Sunday, September 11, 2011

Take the Newspapers Out!

This may be the hottest of the hot days yet. I walked over to the Farmer's Market, and before I even got to the end of the second block I was sweating. Actually, noticeably sweating, with liquid sweat running down my sides. Pretty unpleasant. But I continued on the few blocks more, and did a short walk round at the Market -- looking at jewelry and drinking pineapple juice and then heading home. But I was so weak and damp and enervated by the heat, that I stopped off at the library on the way. Two hours later, the air-conditioning has completely changed my world-view, if not my life.

For the past two weeks, the weather has been so dreadfully hot and still that the most I have ever been willing to do in the house has to be done while sitting still. So I can read and write and occasionally wrap a package, I can talk on the phone a bit or send an e-mail, I can watch a movie or drink some juice. But I cannot take out the garbage, wash the dishes, vacuum or put clothes away, cannot make the bed or fold towels or iron things. Easy to tell this, all you have to do is look around the apartment, where piles are rapidly accumulating. The dining room and the bedroom, in particular, are disappearing under piles of various types.

As a result of this world-view change, now, I feel as though I could easily go home and fold the laundry from the various piles in my bedroom, sort and throw away the various vegetables and what-not left over from the food box, and definitely take the basket of newspapers out to the recycling bin. Who knows, though. My energy level has risen as my body thermometer descended, but the opposite might just as well be true. They might even occupy the same container inside me, so that the absence of one guarantees the presence of the other. I am so looking forward to the lovely grey cool rainy autumn which is just around the corner. And I am not looking forward to the idea of a globally-warmed globe.
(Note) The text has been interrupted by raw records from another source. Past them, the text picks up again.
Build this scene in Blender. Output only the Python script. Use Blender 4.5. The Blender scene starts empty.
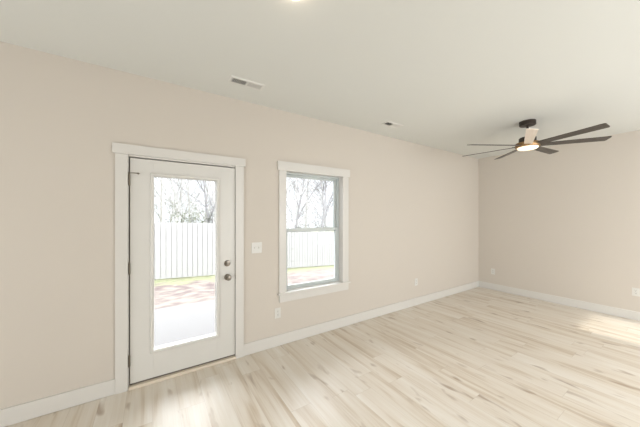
import bpy, bmesh, math, random
from mathutils import Vector, Matrix
C = bpy.context.scene.collection
S = bpy.context.scene
PI = math.pi
CEIL = 2.74          # ceiling height
EYE = 1.493          # camera height
LY = 2.77            # inner face of wall_left (with the door and window)
BX = 5.86            # inner face of wall_back
RY = -1.75           # inner face of wall_right (out of frame)
WX = -3.8            # inner face of wall_behind (out of frame)
FPX = 257.6

# ------------------------------------------------------------------ camera
cam = bpy.data.cameras.new('camera'); co = bpy.data.objects.new('camera', cam); C.objects.link(co)
cam.sensor_width = 36; cam.lens = 36 * FPX / 640; cam.clip_start = 0.02
cam.shift_y = 3.5 / 640
AZ = math.atan2(.546, .838)
co.location = (0, 0, EYE); co.rotation_euler = (PI / 2, 0, -AZ)
S.camera = co
VF = Vector((math.sin(AZ), math.cos(AZ), 0)); VR = Vector((math.cos(AZ), -math.sin(AZ), 0))

# ------------------------------------------------------------------ light
S.view_settings.view_transform = 'Standard'; S.view_settings.look = 'None'
S.view_settings.gamma = 1; S.view_settings.use_curve_mapping = False
S.view_settings.exposure = 0.0
w = bpy.data.worlds.new('sky'); S.world = w; w.use_nodes = True
wb = w.node_tree.nodes['Background']
wb.inputs[0].default_value = (0.91, 0.955, 1.0, 1); wb.inputs[1].default_value = 1.0
# overcast winter sky: brighter overhead than at the horizon
wn_ = w.node_tree; tcw = wn_.nodes.new('ShaderNodeTexCoord'); spw = wn_.nodes.new('ShaderNodeSeparateXYZ'); mrw = wn_.nodes.new('ShaderNodeMapRange')
wn_.links.new(tcw.outputs['Generated'], spw.inputs[0]); wn_.links.new(spw.outputs[2], mrw.inputs[0])
mrw.inputs[1].default_value = .16; mrw.inputs[2].default_value = .50; mrw.inputs[3].default_value = 1.5; mrw.inputs[4].default_value = 11.5
wn_.links.new(mrw.outputs[0], wb.inputs[1])

sl = bpy.data.lights.new('sun', 'SUN'); so = bpy.data.objects.new('sun', sl); C.objects.link(so)
sl.energy = 3.2; sl.angle = math.radians(1.3); sl.color = (1, .95, .86)
so.rotation_euler = Vector((0.0, 1, -.70)).to_track_quat('-Z', 'Y').to_euler()

def area(name, loc, direction, sx, sy, power, col):
    l = bpy.data.lights.new(name, 'AREA'); l.shape = 'RECTANGLE'; l.size = sx; l.size_y = sy
    l.energy = power; l.color = col
    o = bpy.data.objects.new(name, l); C.objects.link(o)
    o.location = loc; o.rotation_euler = Vector(direction).to_track_quat('-Z', 'Z').to_euler()
    return o
# added room fill along the unseen walls, standing in for windows not built
area('fill_light_behind', (WX + .1, .4, 1.35), (1, 0, .35), 3.6, 2.2, 152, (.96, .98, 1))
area('fill_light_right', (3.4, RY + .08, 1.2), (.1, 1, -.22), 4.2, 2.1, 138, (.96, .98, 1))

# ------------------------------------------------------------------ materials
def srgb(r, g, b):
    f = lambda c: (c / 255 / 12.92) if c / 255 <= .04045 else ((c / 255 + .055) / 1.055) ** 2.4
    return (f(r), f(g), f(b), 1)
def mat(name, col, rough=.5, metal=0, noise=.03, nscale=8, bump=0, bscale=200, coat=0, emit=None, estr=0, spec=.5):
    m = bpy.data.materials.new(name); m.use_nodes = True
    nt = m.node_tree; b = nt.nodes['Principled BSDF']
    tc = nt.nodes.new('ShaderNodeTexCoord'); nz = nt.nodes.new('ShaderNodeTexNoise')
    nz.inputs['Scale'].default_value = nscale; nz.inputs['Detail'].default_value = 3
    nt.links.new(tc.outputs['Object'], nz.inputs['Vector'])
    mx = nt.nodes.new('ShaderNodeMixRGB')
    k = 1 - noise
    mx.inputs[1].default_value = (col[0] * k, col[1] * k, col[2] * k, 1)
    mx.inputs[2].default_value = (min(1, col[0] * (1 + noise)), min(1, col[1] * (1 + noise)), min(1, col[2] * (1 + noise)), 1)
    nt.links.new(nz.outputs[0], mx.inputs[0]); nt.links.new(mx.outputs[0], b.inputs['Base Color'])
    b.inputs['Roughness'].default_value = rough; b.inputs['Metallic'].default_value = metal
    b.inputs['Coat Weight'].default_value = coat
    b.inputs['Specular IOR Level'].default_value = spec
    if bump:
        n2 = nt.nodes.new('ShaderNodeTexNoise'); n2.inputs['Scale'].default_value = bscale
        nt.links.new(tc.outputs['Object'], n2.inputs['Vector'])
        bp = nt.nodes.new('ShaderNodeBump'); bp.inputs['Strength'].default_value = bump; bp.inputs['Distance'].default_value = .002
        nt.links.new(n2.outputs[0], bp.inputs['Height']); nt.links.new(bp.outputs[0], b.inputs['Normal'])
    if emit:
        b.inputs['Emission Color'].default_value = emit; b.inputs['Emission Strength'].default_value = estr
    return m
def glass(name):
    m = bpy.data.materials.new(name); m.use_nodes = True; nt = m.node_tree
    for n in list(nt.nodes): nt.nodes.remove(n)
    o = nt.nodes.new('ShaderNodeOutputMaterial'); mx = nt.nodes.new('ShaderNodeMixShader')
    t = nt.nodes.new('ShaderNodeBsdfTransparent'); t.inputs[0].default_value = (.97, .97, .97, 1)
    g = nt.nodes.new('ShaderNodeBsdfGlossy'); g.inputs['Roughness'].default_value = .01
    f = nt.nodes.new('ShaderNodeFresnel'); f.inputs[0].default_value = 1.3
    nt.links.new(f.outputs[0], mx.inputs[0]); nt.links.new(t.outputs[0], mx.inputs[1]); nt.links.new(g.outputs[0], mx.inputs[2])
    nt.links.new(mx.outputs[0], o.inputs[0]); return m

M = {}
M['wall'] = mat('wall_paint', (.63, .58, .515, 1), .75, noise=.012, nscale=1.5, bump=.15, bscale=350, spec=.3)
M['ceiling'] = mat('ceiling_paint', (.72, .73, .695, 1), .85, noise=.012, nscale=1.2, bump=.1, bscale=300, spec=.2)
M['trim'] = mat('trim_paint', (0.6876, 0.6685, 0.6303, 1), .38, noise=.01)
M['door'] = mat('door_paint', (0.6900, 0.6776, 0.6402, 1), .35, noise=.012)
M['vinyl'] = mat('white_vinyl', (.56, .60, .59, 1), .35, noise=.01)
M['glass'] = glass('clear_glass')
M['dark'] = mat('weatherstrip_rubber', (.13, .11, .09, 1), .6)
M['nickel'] = mat('satin_nickel', (.24, .215, .18, 1), .30, metal=1, noise=.05)
M['hinge'] = mat('aged_nickel', (.25, .22, .18, 1), .4, metal=1, noise=.05)
M['sill'] = mat('sill_wood', srgb(222, 210, 192), .5)
M['caulk'] = mat('warm_caulk', srgb(200, 170, 130), .6)
M['plate'] = mat('switch_plate_plastic', (.70, .69, .65, 1), .35, noise=.01)
M['slot'] = mat('outlet_slot', (.05, .045, .04, 1), .7)
M['register'] = mat('register_enamel', (.74, .735, .70, 1), .45, noise=.01)
M['duct'] = mat('duct_inside', (.05, .055, .05, 1), .8)
M['bronze'] = mat('fan_bronze', (.035, .026, .02, 1), .42, noise=.1, spec=.4)
M['brass'] = mat('fan_brass_ring', (.32, .20, .10, 1), .38, metal=.9, noise=.06)
M['lens'] = mat('frosted_lens', (.9, .85, .75, 1), .5, emit=(1, .80, .56, 1), estr=1.1)
M['lamp'] = mat('ceiling_lamp_diffuser', (.9, .87, .8, 1), .5, emit=(1, .84, .66, 1), estr=15)
M['fence'] = mat('fence_wood', (0.2287, 0.2276, 0.2250, 1), .8, noise=.06, nscale=6)
M['rail'] = mat('fence_rail_and_gap_shade', (0.1742, 0.1715, 0.1674, 1), .85, noise=.1)  # rails and posts; darker tone also serves as shade between pickets
M['patio'] = mat('patio_concrete', (0.1022, 0.0975, 0.0938, 1), .85, noise=.05, nscale=5)
M['bark'] = mat('pale_bark', (0.2480, 0.2414, 0.2371, 1), .9, noise=.2, nscale=6)
M['bark_dark'] = mat('grey_bark', (0.1428, 0.1391, 0.1428, 1), .9, noise=.25, nscale=6)
M['leaf'] = mat('shrub_leaves', (0.0910, 0.1001, 0.0683, 1), .7, noise=.3, nscale=4)
M['siding'] = mat('exterior_siding', (.7, .7, .68, 1), .7)

def blade_mat(name, c1, c2, rough=.38):
    m = bpy.data.materials.new(name); m.use_nodes = True; nt = m.node_tree; b = nt.nodes['Principled BSDF']
    tc = nt.nodes.new('ShaderNodeTexCoord'); mp = nt.nodes.new('ShaderNodeMapping'); mp.inputs['Scale'].default_value = (3, 60, 60)
    nz = nt.nodes.new('ShaderNodeTexNoise'); nz.inputs['Scale'].default_value = 1; nz.inputs['Detail'].default_value = 5
    r = nt.nodes.new('ShaderNodeValToRGB'); r.color_ramp.elements[0].color = c1; r.color_ramp.elements[1].color = c2
    r.color_ramp.elements[0].position = .35; r.color_ramp.elements[1].position = .65
    nt.links.new(tc.outputs['Object'], mp.inputs[0]); nt.links.new(mp.outputs[0], nz.inputs['Vector'])
    nt.links.new(nz.outputs[0], r.inputs[0]); nt.links.new(r.outputs[0], b.inputs['Base Color'])
    b.inputs['Roughness'].default_value = rough; return m
M['blade'] = blade_mat('walnut_blade', (.050, .042, .034, 1), (.078, .066, .052, 1))
M['highlight_blade'] = blade_mat('highlight_blade', (.86, .76, .66, 1), (.92, .84, .76, 1))  # near-white colour paints in the highlight on the blade facing the camera

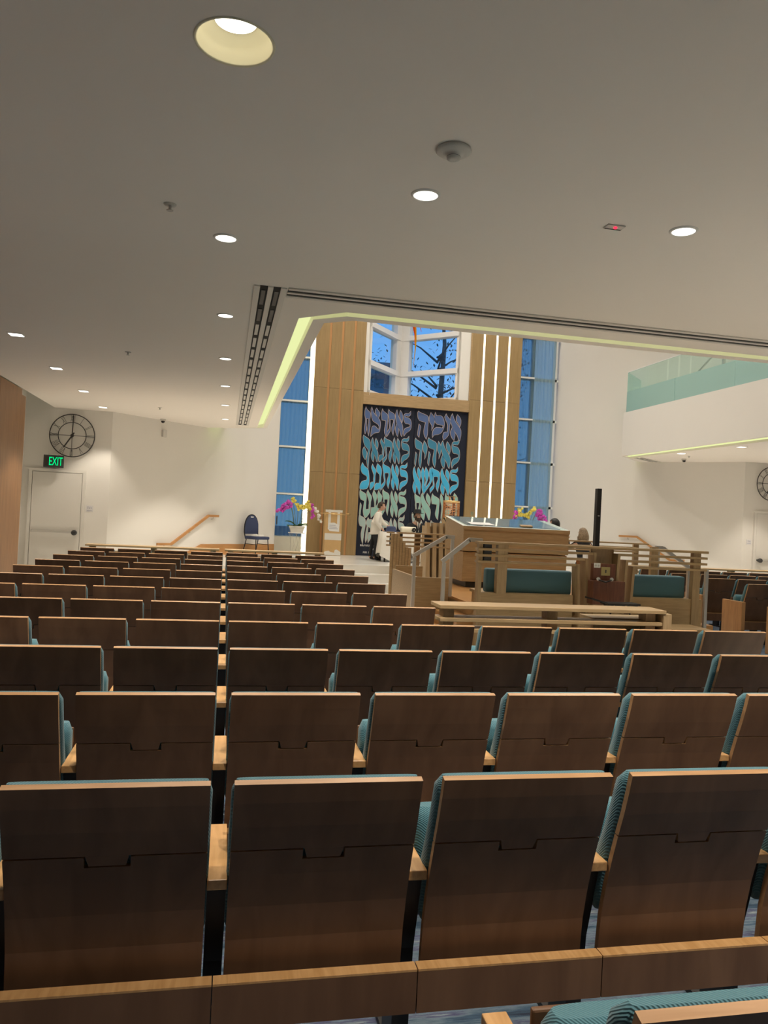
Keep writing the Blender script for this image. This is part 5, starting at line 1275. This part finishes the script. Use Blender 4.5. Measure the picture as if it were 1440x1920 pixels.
def person(label, loc, rz, H, pose, head_rot, shirt, trousers, hair, hair_long=0.0, loose=1.22, shoes='black_steel', face=True, jacket=False, feet=True):
    """standing or seated figure facing local +x; pose holds joint positions scaled by H"""
    t = thing('person', label, 'person', loc, rz)
    k = H / 1.75
    J = {a: Vector(b) * k for a, b in pose.items()}
    N = {}; E = []
    def nd(key, r): N[key] = (*J[key], r * k)
    nd('pelvis', 0.092); J['hem'] = J['pelvis'] + Vector((0.01, 0, -0.13 if pose['pelvis'][2] > 0.7 else -0.02)) * k; J['waist'] = J['pelvis'].lerp(J['belly'], 0.55)
    N['hem'] = (0, 0, 0, 0.118 * k); N['waist'] = (0, 0, 0, 0.080 * k); shirt_p = 0.105 * k
    for key, r, par in (('belly', 0.10, 'pelvis'), ('chest', 0.118, 'belly'), ('nape', 0.07, 'chest'), ('neck', 0.058, 'nape'), ('skull', 0.05, 'neck')):
        nd(key, r); E.append((par, key))
    for s in 'rl':
        for key, r, par in (('sh', 0.055, 'chest'), ('el', 0.040, 'sh'), ('wr', 0.028, 'el')):
            nd(key + s, r); E.append((par if par == 'chest' else par + s, key + s))
        hd_ = (J['wr' + s] - J['el' + s]).normalized()
        hand_nodes(N, E, 'wr' + s, 'h' + s, J['wr' + s], pose.get('hd' + s, hd_), (0.1, 0.2, 1.0) if abs(hd_.z) < 0.8 else (1, 0, 0), 0.35, k)
        for key, r, par in (('hip', 0.085, 'pelvis'), ('kn', 0.058, 'hip'), ('an', 0.042, 'kn'), ('toe', 0.034, 'an')):
            nd(key + s, r); E.append((par if par == 'pelvis' else par + s, key + s))
    Nb = {a: b for a, b in N.items() if a not in ('hem', 'waist')}
    body = skin_me(Nb, E, 'body', 'skin', 2)
    N['pelvis'] = (*J['pelvis'], 0.108 * k)
    hs = 0.235 * k ** 0.5; hc = J['skull'] + Vector((0.018, 0, 0.075)) * k ** 0.5
    add_head(body, hc, head_rot, h=hs, w=hs * 0.68, d=hs * 0.84)
    part('body', body, t)
    # clothes: own skin surfaces a little outside the body
    def cloth(keys, links, mat, name, extra):
        Nn = {a: (*J[a], N[a][3] * extra * (1.22 if a[:2] in ('el', 'wr') else 1.0)) for a in keys}
        return skin_me(Nn, links, name, mat, 2)
    top_keys = ['pelvis', 'hem', 'belly', 'chest', 'nape', 'shr', 'elr', 'wrr', 'shl', 'ell', 'wrl']
    J2 = dict(J)
    for s in 'rl': J['hip' + s] = J['pelvis'].lerp(J2['hip' + s], 1.0) ; J['wr' + s] = J2['el' + s].lerp(J2['wr' + s], 0.9)
    part('jacket' if jacket else 'shirt', cloth(top_keys, [('pelvis', 'belly'), ('belly', 'chest'), ('chest', 'nape'), ('chest', 'shr'), ('shr', 'elr'), ('elr', 'wrr'), ('chest', 'shl'), ('shl', 'ell'), ('ell', 'wrl'), ('pelvis', 'hem')], shirt, 'shirt', loose), t)
    J.update(J2)
    N['pelvis'] = (*J['pelvis'], 0.092 * k)
    part('trousers', cloth(['pelvis', 'waist', 'hipr', 'knr', 'anr', 'hipl', 'knl', 'anl'], [('pelvis', 'waist'), ('pelvis', 'hipr'), ('hipr', 'knr'), ('knr', 'anr'), ('pelvis', 'hipl'), ('hipl', 'knl'), ('knl', 'anl')], trousers, 'trousers', 1.18), t)
    for s in 'rl':
        part('shoe', skin_me({'a': (*J['an' + s], 0.062 * k), 'b': (*J['toe' + s].lerp(J['an' + s], 0.35), 0.048 * k), 'c': (*J['toe' + s], 0.040 * k)}, [('a', 'b'), ('b', 'c')], 'shoe', shoes, 2), t)
    hm = hair_me(hair, hs, hs * 0.68, hs * 0.84, hair_long); hm.transform(Matrix.Translation(hc) @ head_rot); part('hair', hm, t)
    if face: face_parts(t, hc, head_rot, hs * 0.68, hs, hs * 0.84)
    mb = MB(); c_ = J['nape'].lerp(J['neck'], 0.35)
    mb.lathe([(0.072 * k, -0.02 * k), (0.062 * k, 0.025 * k)], 16, c_, m='white_shirt' if shirt == 'black_cloth' and jacket else shirt, cap=False); mb.build('collar', parent=t)
    return t, hc, hs, J
RX = lambda yaw, pitch=0, roll=0: (Matrix.Rotation(yaw, 4, 'Z') @ Matrix.Rotation(pitch, 4, 'Y') @ Matrix.Rotation(roll, 4, 'X'))
STAND = dict(pelvis=(0, 0, 0.93), belly=(0.0, 0, 1.08), chest=(0.0, 0, 1.28), nape=(0.0, 0, 1.44), neck=(0.015, 0, 1.50), skull=(0.02, 0, 1.535),
             shr=(0.0, -0.17, 1.38), elr=(-0.02, -0.24, 1.10), wrr=(0.08, -0.23, 0.87), shl=(0.0, 0.17, 1.38), ell=(-0.02, 0.24, 1.10), wrl=(0.08, 0.23, 0.87),
             hipr=(0, -0.09, 0.88), knr=(0.02, -0.10, 0.49), anr=(-0.02, -0.10, 0.08), toer=(0.15, -0.12, 0.035), hipl=(0, 0.09, 0.88), knl=(0.02, 0.10, 0.49), anl=(-0.02, 0.10, 0.08), toel=(0.15, 0.12, 0.035))
# boy at the table, seen from the side, leaning on the cloth
pb = dict(STAND)
pb.update(belly=(0.03, 0, 1.08), chest=(0.06, 0, 1.27), nape=(0.10, 0, 1.43), neck=(0.13, 0, 1.49), skull=(0.145, 0, 1.52), shr=(0.06, -0.16, 1.36), elr=(0.02, -0.23, 1.11), wrr=(0.20, -0.20, 0.93),
          shl=(0.08, 0.16, 1.36), ell=(0.22, 0.20, 1.13), wrl=(0.40, 0.14, 1.02), knr=(0.05, -0.09, 0.49), anr=(0.0, -0.09, 0.08), toer=(0.17, -0.10, 0.035), hipr=(0.0, -0.062, 0.86), hipl=(0.0, 0.062, 0.86), knl=(-0.06, 0.09, 0.49), anl=(-0.12, 0.09, 0.09), toel=(0.04, 0.10, 0.035))
person('boy in a loose white shirt and black trousers standing at the white table', (3.76, 19.05, ZP), -0.12, 1.50, pb, RX(-0.1, 0.08), 'white_shirt', 'black_cloth', 'hair_dark', loose=1.5)
# bearded man in hat seated behind the table, facing the room
ps = dict(STAND)
sit = 0.44
ps.update({a: (v[0], v[1], v[2] - 0.47) for a, v in STAND.items() if a[:2] in ('pe', 'be', 'ch', 'na', 'ne', 'sk', 'sh')})
ps.update(shr=(0, -0.215, 0.90), shl=(0, 0.215, 0.90), elr=(0.10, -0.30, 0.66), wrr=(0.30, -0.16, 0.60), ell=(0.10, 0.30, 0.66), wrl=(0.30, 0.16, 0.60), hipr=(0.04, -0.09, 0.45), knr=(0.42, -0.12, 0.48), anr=(0.40, -0.12, 0.08), toer=(0.56, -0.13, 0.035), hipl=(0.04, 0.09, 0.45), knl=(0.42, 0.12, 0.48), anl=(0.40, 0.12, 0.08), toel=(0.56, 0.13, 0.035))
t, hc, hs, J = person('bearded man in a black hat and dark suit seated behind the white table', (5.06, 19.95, ZP), -PI / 2 + 0.25, 1.82, ps, RX(0.15, 0.05), 'black_cloth', 'black_cloth', 'hair_black', jacket=True)
rot = RX(0.15, 0.05); M_ = Matrix.Translation(hc) @ rot
mb = MB(); mb.lathe([(0.155, 0.0), (0.165, 0.006), (0.100, 0.014), (0.096, 0.07), (0.085, 0.11), (0.04, 0.102)], 28)
for v in mb.bm.verts: v.co.x *= 1.12
q = mb.build('hat', 'black_cloth', t); q.matrix_local = M_ @ Matrix.Translation((0.0, 0, hs * 0.27)) @ Matrix.Rotation(-0.08, 4, 'Y')
mb = MB(); mb.ball((hs * 0.29, 0, -hs * 0.42), (0.062, 0.066, 0.058), seg=14, ring=10); mb.ball((hs * 0.33, 0, -hs * 0.62), (0.05, 0.055, 0.075), seg=14, ring=10)
for s in (-1, 1): mb.ball((hs * 0.10, s * hs * 0.27, -hs * 0.22), (0.045, 0.018, 0.065), seg=10, ring=8)
q = mb.build('beard', 'hair_dark', t); q.matrix_local = M_
c_ = J['chest']; n_ = J['nape']
mb = MB(); mb.prism([(-0.055, n_.z + 0.02), (0.055, n_.z + 0.02), (0.0, c_.z - 0.10)], 'x', c_.x + 0.128, c_.x + 0.146); q = mb.build('shirt_front', 'white_shirt', t); q.matrix_local = Matrix.Identity(4)
mb = MB(); mb.prism([(-0.014, n_.z), (0.014, n_.z), (0.022, c_.z - 0.05), (-0.022, c_.z - 0.05)], 'x', c_.x + 0.1465, c_.x + 0.152); mb.build('tie', 'dark_grey', t)
t = thing('side_chair', 'black chair the bearded man sits on', 'chair', (5.05, 20.0, ZP), PI - 0.0)
MB().box(-0.23, 0.23, -0.23, 0.23, 0.36, 0.40, bev=0.01).build('seat', 'black_cloth', t)
MB().box(-0.22, 0.22, -0.27, -0.24, 0.45, 0.80, bev=0.01).build('backrest', 'black_cloth', t)
for sx_ in (-1, 1):
    MB().tube([(sx_ * 0.2, 0.2, 0.36), (sx_ * 0.21, 0.22, 0.0)], 0.012, 6).build('leg', 'black_steel', t)
    MB().tube([(sx_ * 0.2, -0.25, 0.80), (sx_ * 0.2, -0.2, 0.36), (sx_ * 0.21, -0.25, 0.0)], 0.012, 6).build('leg', 'black_steel', t)
# dark-haired man beyond the desk, seen from behind
pm = dict(STAND)
person('person with short black hair and white shirt standing behind the reading desk', (6.72, 14.75, 0.0), PI * 0.62, 1.80, pm, RX(0.25), 'white_shirt', 'black_cloth', 'hair_black')
# woman with bobbed hair holding up a phone
pw = dict(STAND)
pw.update(elr=(0.05, -0.24, 1.12), wrr=(0.22, -0.10, 1.20), ell=(0.14, 0.30, 1.26), wrl=(0.24, 0.27, 1.47), hdl=(0.2, -0.1, 1.0))
t, hc, hs, J = person('woman with blonde bobbed hair in a black top raising a phone', (7.50, 15.05, 0.0), PI * 0.52, 1.62, pw, RX(0.35), 'black_cloth', 'black_cloth', 'hair_blonde', hair_long=0.05)
q = J['wrl'] + Vector((0.03, 0.055, 0.115))
ph = MB().box(-0.005, 0.005, -0.038, 0.038, -0.075, 0.075, bev=0.003).build('phone', 'phone_blue')
ph.location = Matrix.Translation((7.50, 15.05, 0)) @ Matrix.Rotation(PI * 0.52, 4, 'Z') @ q; ph.rotation_euler = (0.1, 0.1, PI * 0.52 + 0.6)
tag(ph, 'dark blue phone held up by the woman with bobbed hair', 'phone')

# ------------------------------------------------------------------ outside
struct(MB().box(-60, 70, 22.9, 120, -0.6, -0.5).build('ground_outside', 'ground'))
def tree(x, y, h, label, seed):
    rg = random.Random(seed); t = thing('tree', label, 'tree', (x, y, -0.5), group='trees outside the windows')
    mb = MB(); mb.tube([(0, 0, 0), (0.1, 0, h * 0.4), (rg.uniform(-.3, .3), 0, h * 0.8), (0, 0, h)], [0.22, 0.17, 0.09, 0.03], 8)
    tips = []
    for i in range(16):
        a = rg.uniform(0, 2 * PI); z0 = h * rg.uniform(0.3, 0.9); L = h * rg.uniform(0.18, 0.34) * (1.15 - z0 / h)
        e_ = (L * math.cos(a), L * math.sin(a), z0 + L * rg.uniform(0.2, 0.7)); tips.append(e_)
        mb.tube([(0, 0, z0), (e_[0] * 0.5, e_[1] * 0.5, z0 + (e_[2] - z0) * 0.6), e_], [0.06, 0.035, 0.012], 5)
    mb.build('trunk_and_branches', 'bark', t)
    mb = MB()
    for i in range(1100):
        c = Vector(rg.choice(tips)) * rg.uniform(0.55, 1.1); c.z = max(h * 0.25, c.z) ; c += Vector((rg.gauss(0, .35), rg.gauss(0, .35), rg.gauss(0, .35)))
        d = Vector((rg.uniform(-1, 1), rg.uniform(-1, 1), rg.uniform(-1, 1))).normalized() * 0.10; s = d.cross(Vector((0, 0, 1)))
        if s.length < 0.01: continue
        s = s.normalized() * 0.045
        mb.bm.faces.new([mb.bm.verts.new(v) for v in (c - d, c + s, c + d, c - s)])
    f = mb.build('foliage', 'foliage', t); f['kind'] = 'stuff'
tree(6.0, 36, 10.5, 'dark leafy tree outside the left half of the bay window', 1)
tree(9.0, 33, 12.5, 'dark leafy tree outside the right half of the bay window', 2)
tree(14.5, 42, 16, 'taller dark tree further right outside the bay window', 3)
t = thing('neighbour_building', 'grey building with window bands outside behind the trees', 'building', (6.0, 52, -0.5))
MB().box(1.2, 6.0, 0, 8, 0, 12.9).build('block', 'far_wall', t)
for k in range(7):
    for i in range(2): MB().box(1.5 + 2.2 * i, 3.4 + 2.2 * i, -0.05, 0.0, 0.9 + 1.7 * k, 2.1 + 1.7 * k).build('window', 'far_glass', t)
Today is September 11th, the ten-year anniversary of the terrorist attack on the United States by al-Queada. The comics page was full of references to it, and so was my Facebook page. I'm not about to forget it myself, since it was not only the first time America has been attacked by a foreign power since the 1940s, and cost many citizens their lives, but also because it was the beginning of the end for me at the MAC, thank you, Michael, who could not resist the opportunity to fool a bunch of people whom he had never met, through me, so that I would look stupid and take the blame. I still cannot believe that he called me at the office, from the den where he was watching television, and told me that the latest news was that Disneyland had just been struck by an airliner, killing hundreds of children and their families, and when I had passed this along to my co-workers and bosses, burst out laughing and said he had made it up, and weren't we all stupid to believe such a ridiculous story. I didn't pass along that last, but they all felt it anyway, and turned their obvious and justified anger and offence onto me. After that, my firing by Elda was merely a matter of time. So it is hard to think of this tragedy without also remembering Michael, which I am able to go days and never do.

Yesterday was Second Saturday, so I headed out to the Westside office and set up the food for the class. I took along some canteloupes and muskmelons from the Box, and sliced them up, and they were all eaten, so that was good thing. Then I went out to a brief breakfast with Mickey, and then we went to begin getting ready for Mavis's birthday party, which Monica throws at Mickey's but is supposed to completely cater herself so that Mickey is only required to provide a locale and some tables and chairs. It started out very miserably (I felt) since Billy was very grumpy and crabby and Mickey was not helping at all, but being very in-his-face. The temperature kept rising and rising and there was nowhere cool to be, even though the house was so much cooler than the outside. After I had sliced the remaining melons, a watermelon, a pineapple, celery and peppers and a roasted chicken, I couldn't hide indoors anymore and went out to join the horribly hot fray.

The children were the only ones who enjoyed themselves, it seemed clear to me, even though there were a great many people there. There was a sprinkler and a slip-and-slide, and they were running around in the bamboo forest, which must have been cooler than the open field. I listened to one remarkably stupid conversation between two mothers about what they would, and would not allow their children to do by themselves, because I was too stunned-by-heat to leave my chair. When finally the last person left, and we dragged ourselves into the house, I was a little more cheerful, and much cooler, and ended up staying until nearly eleven.

The woman on the computer next to me has a habit of sighing loudly every few breaths and muttering curses under her breath, even though she looks totally normal and intelligent and a lot like Elizabeth Moss. Don't know what the problem is, since it doesn't look like she is finding out that her child was killed, or that she owes someone a huge sum of money, or anything, so I think I will merely draw this to a close and go on home. See if my bright and vivid energy lasts beyond the three blocks and into the house. I am determined at least to take the newspapapers out.